Bloomberg wouldn’t matter if the wheels hadn’t started coming off the Biden Express. In truth, it’s a bit mystifying why the donor class lined up behind Biden in the first place, other than misplaced Obama nostalgia. Biden had run twice for the nomination and embarrassed himself both times. What made them think that Biden would succeed in his third attempt at his advanced age, in a party looking for either radical change or an identity-politics champion?

With the centrists splitting that wing of the party and Sanders consolidating the progressive wing, a brokered convention might be the party’s best shot against putting a socialist up against Trump. Assuming this happens, though, who does the establishment pick — and why should anyone have confidence in their choice? For the second cycle in a row, they lined up behind a time-proven terrible candidate, and this time their anointed couldn’t even get out of the gate without a faceplant.

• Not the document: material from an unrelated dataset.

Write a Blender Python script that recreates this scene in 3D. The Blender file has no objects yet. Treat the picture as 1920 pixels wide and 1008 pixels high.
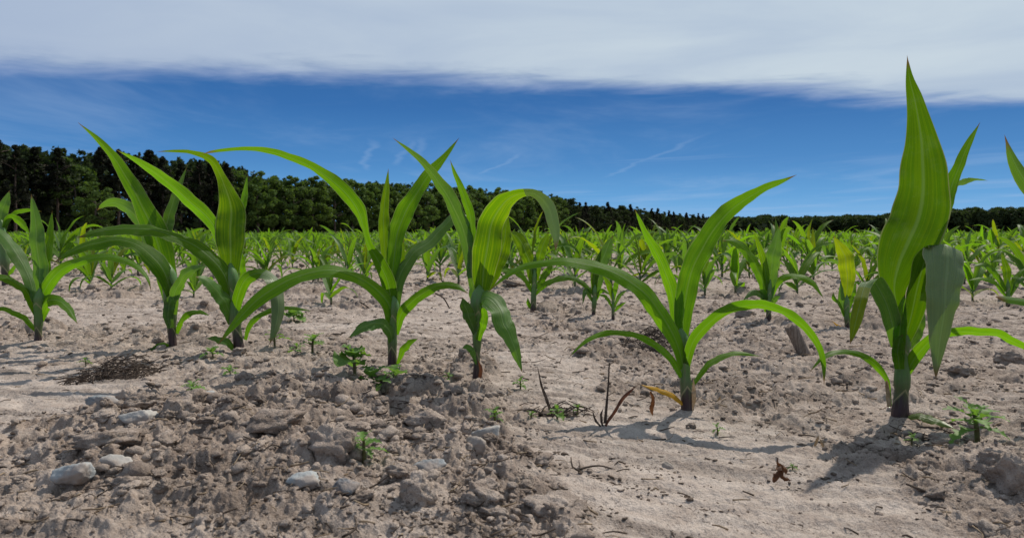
MODE_FULL = False
SUN_E, SKY_K = 4.4, .10
import bpy, math, random
import numpy as np

# ------------------------------------------------------------------ frame
# F: focal length in photo pixels, (CX, CY): principal point / horizon, H: camera height
F, CX, CY, H = 850.0, 600.0, 257.0, 0.19
FULL = MODE_FULL
W_FRAME = 1920.0 if FULL else 1200.0

scene = bpy.context.scene
COL = scene.collection
RNG = random.Random(7)


def gd(py):
    """distance of flat ground seen at photo row py"""
    return F * H / (py - CY)


def P(px, py, d):
    return np.array([(px - CX) * d / F, d, H - (py - CY) * d / F])


def G(px, py):
    d = gd(py)
    return ((px - CX) * d / F, d)


# ------------------------------------------------------------------ objects
def tag(o, label=None, cat=None, group=None, kind=None):
    if label: o['label'] = label
    if cat: o['category'] = cat
    if group: o['group'] = group
    if kind: o['kind'] = kind
    return o


def empty(name, loc):
    o = bpy.data.objects.new(name, None)
    o.empty_display_size = 0.02
    COL.objects.link(o)
    o.location = loc
    return o


def mesh_np(name, V, faces, uv=None, smooth=True):
    """V (n,3); faces: (m,3|4) array or a list of arrays; uv per vertex (n,2)"""
    V = np.asarray(V, dtype=np.float32)
    fl = faces if isinstance(faces, list) else [faces]
    fl = [np.asarray(f, dtype=np.int32) for f in fl if len(f)]
    me = bpy.data.meshes.new(name)
    me.vertices.add(len(V))
    me.vertices.foreach_set('co', V.ravel())
    loops = np.concatenate([f.ravel() for f in fl])
    tot = np.concatenate([np.full(len(f), f.shape[1], dtype=np.int32) for f in fl])
    start = np.concatenate([[0], np.cumsum(tot)[:-1]]).astype(np.int32)
    me.loops.add(len(loops))
    me.loops.foreach_set('vertex_index', loops)
    me.polygons.add(len(tot))
    me.polygons.foreach_set('loop_start', start)
    me.polygons.foreach_set('loop_total', tot)
    if smooth:
        me.polygons.foreach_set('use_smooth', np.ones(len(tot), dtype=bool))
    if uv is not None:
        l = me.uv_layers.new(name='UVMap')
        l.data.foreach_set('uv', np.asarray(uv, dtype=np.float32)[loops].ravel())
    me.update(calc_edges=True)
    return me


def obj(name, me, mat, parent=None, loc=None):
    o = bpy.data.objects.new(name, me)
    if mat is not None:
        for m in (mat if isinstance(mat, (list, tuple)) else [mat]):
            if m.name not in [x.name for x in me.materials if x]:
                me.materials.append(m)
    COL.objects.link(o)
    if parent is not None: o.parent = parent
    if loc is not None: o.location = loc
    return o


class MB:
    """collects vertex / face / uv arrays for one mesh"""
    def __init__(s):
        s.V, s.Q, s.T, s.U, s.n = [], [], [], [], 0

    def add(s, V, quads=None, tris=None, uv=None):
        V = np.asarray(V, dtype=np.float32)
        if quads is not None and len(quads): s.Q.append(np.asarray(quads) + s.n)
        if tris is not None and len(tris): s.T.append(np.asarray(tris) + s.n)
        s.V.append(V)
        s.U.append(np.zeros((len(V), 2), np.float32) if uv is None else np.asarray(uv, np.float32))
        s.n += len(V)

    def mesh(s, name, smooth=True):
        fl = []
        if s.Q: fl.append(np.concatenate(s.Q))
        if s.T: fl.append(np.concatenate(s.T))
        return mesh_np(name, np.concatenate(s.V), fl, np.concatenate(s.U), smooth)


# ------------------------------------------------------------------ noise
def hash2(ix, iy, seed):
    h = (ix.astype(np.int64) * 374761393 + iy.astype(np.int64) * 668265263 + seed * 1442695041) & 0xFFFFFFFF
    h = ((h ^ (h >> 13)) * 1274126177) & 0xFFFFFFFF
    h = ((h ^ (h >> 16)) * 2246822519) & 0xFFFFFFFF
    return ((h ^ (h >> 15)) & 0xFFFFFF) / float(0xFFFFFF)


def vnoise(x, y, seed=0):
    """gradient noise, about -1..1"""
    ix, iy = np.floor(x), np.floor(y)
    fx, fy = x - ix, y - iy
    u = fx * fx * fx * (fx * (fx * 6 - 15) + 10)
    v = fy * fy * fy * (fy * (fy * 6 - 15) + 10)

    def g(ox, oy):
        a = hash2(ix + ox, iy + oy, seed) * 2 * math.pi
        return np.cos(a) * (fx - ox) + np.sin(a) * (fy - oy)
    return 1.5 * ((g(0, 0) * (1 - u) + g(1, 0) * u) * (1 - v) + (g(0, 1) * (1 - u) + g(1, 1) * u) * v)


def fbm(x, y, oct=4, seed=0, gain=0.5):
    s, a = 0.0, 1.0
    for i in range(oct):
        s = s + a * vnoise(x * 2 ** i + 17.3 * i, y * 2 ** i - 9.1 * i, seed + i)
        a *= gain
    return s


def lumps(x, y, cell, seed, dens=0.6):
    """round lumps of varied size, one at most per cell: 0..1"""
    gx, gy = x / cell, y / cell
    ix, iy = np.floor(gx), np.floor(gy)
    best = np.zeros_like(x)
    for ox in (-1, 0, 1):
        for oy in (-1, 0, 1):
            cx, cy = ix + ox, iy + oy
            px = cx + 0.15 + 0.7 * hash2(cx, cy, seed)
            py = cy + 0.15 + 0.7 * hash2(cx, cy, seed + 1)
            r = 0.22 + 0.5 * hash2(cx, cy, seed + 2) ** 1.6
            on = hash2(cx, cy, seed + 3) < dens
            q = 1 - ((gx - px) ** 2 + (gy - py) ** 2) / (r * r)
            b = np.where(on & (q > 0), np.maximum(q, 0) ** .55 * r * (1.2 + .7 * hash2(cx, cy, seed + 4)), 0)
            best = np.maximum(best, b)
    return best


def sstep(a, b, x):
    t = np.clip((x - a) / (b - a), 0, 1)
    return t * t * (3 - 2 * t)


# ------------------------------------------------------------------ ground form
ROW_U = np.array([0.922, -0.387])          # along the corn rows
ROW_N = np.array([0.387, 0.922])           # across them
V0, ROW_GAP = 0.836, 0.79

# patches of cloddy (1) and smooth sandy (0) soil: centre and radii given as seen on flat ground
PATCH = [(470, 372, 170, 14, .25), (520, 345, 90, 14, .3), (130, 352, 120, 12, .3), (30, 455, 140, 62, .10), (640, 425, 70, 45, .22),
         (760, 535, 200, 80, .07), (890, 590, 250, 75, .07), (300, 405, 230, 26, .7), (1010, 410, 270, 46, .8),
         (770, 388, 90, 25, .85), (320, 525, 330, 72, 1.0), (430, 470, 190, 45, 1.0), (610, 590, 90, 46, 1.0),
         (20, 585, 70, 36, .8), (1150, 540, 95, 62, .85)]
BASES = []          # (x, y) where a front plant stands: keep the soil level there


def rough(x, y):
    v = x * ROW_N[0] + y * ROW_N[1]
    u = x * ROW_U[0] + y * ROW_U[1]
    n = fbm(u / .32, v / .16, 3, 40)
    R = 0.55 + 0.42 * sstep(-.3, .5, n)
    ys = np.maximum(y, 0.05)
    px, py = CX + F * x / ys, CY + F * H / ys
    wob = 0.35 * fbm(x / .09, y / .09, 3, 44)
    for cx, cy, rx, ry, val in PATCH:
        e = np.sqrt(((px - cx) / rx) ** 2 + ((py - cy) / ry) ** 2) + wob
        w = (1 - sstep(.75, 1.15, e)) * (y > 0.05)
        R = R * (1 - w) + val * w
    return R


MOUND = [(330, 520, .20, .016), (150, 520, .12, .012), (560, 560, .10, .008), (1160, 545, .12, .010),
         (340, 560, .06, .012), (1010, 400, .30, .008), (240, 400, .25, .006)]


def height(x, y):
    x = np.atleast_1d(np.asarray(x, float)); y = np.atleast_1d(np.asarray(y, float))
    R = rough(x, y)
    r = np.hypot(x, y)
    near = 1 - sstep(5, 9, r)
    h = 0.010 * fbm(x / .55, y / .55, 3, 3) * (1 - sstep(2, 6, r) * .5)
    v = x * ROW_N[0] + y * ROW_N[1]
    for cx, cy, rad, a in MOUND:
        gx, gy = G(cx, cy)
        h += a * np.exp(-((x - gx) ** 2 + (y - gy) ** 2) / (rad * rad))
    m = near > 0
    if m.any():
        xm, ym, Rm = x[m], y[m], R[m]
        wx = xm + .008 * fbm(xm / .024, ym / .024, 3, 61, .6); wy = ym + .008 * fbm(xm / .024, ym / .024, 3, 65, .6)
        big = lumps(wx, wy, .070, 11, .5) * .024
        mid = lumps(wx, wy, .028, 21, .5) * .0085
        sml = lumps(wx, wy, .011, 31, .6) * .0042
        bil = (1 - np.abs(fbm(xm / .05, ym / .05, 5, 51, .55))) * .009
        c = Rm ** 1.5 * (np.maximum(big * Rm, mid) + .6 * sml + bil - .008)
        fine = (.0010 + .0012 * Rm) * fbm(xm / .008, ym / .008, 3, 71, .65)
        vm = xm * ROW_N[0] + ym * ROW_N[1]
        rip = .0016 * np.sin(2 * math.pi * (vm / .036 + .8 * fbm(xm / .12, ym / .12, 2, 81))) * (1 - Rm)
        h[m] += near[m] * (c + fine + rip)
    keep = np.ones_like(h)
    for bx, by in BASES:
        keep *= 1 - .85 * np.exp(-((x - bx) ** 2 + (y - by) ** 2) / .028 ** 2)
    ring = np.zeros_like(h)
    for bx, by in BASES:
        ring += .0045 * np.exp(-((x - bx) ** 2 + (y - by) ** 2) / .017 ** 2)       # soil drawn up round each stalk
    return h * keep + ring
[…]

Whoever it is, it won’t solve the Bernie Bro problem for Democrats unless it’s Bernie himself. If the superdelegates hand the nomination to someone with fewer delegates than Bernie in the race, expect 1968 all over again. If they hand it to Bloomberg, expect 1968 squared. They would have to nominate someone who didn’t run in this cycle as a compromise candidate, and someone with enough credibility to overcome the Bernie Bro revenge impulse. You can bet that person won’t be Hillary Clinton, whom Sanders’ supporters loathe, so look for someone like Eric Holder — or maybe even Michigan governor Gretchen Whitmer, who just delivered the response to the State of the Union address, although she’s only been in that office for a year.

Make no mistake, though — usually open conventions are a party’s worst nightmare. This year, it might be Democrats’ best hope — and a case of déjà vu for Bernie Bros. The Lucy-and-the-football model will look familiar to them, too.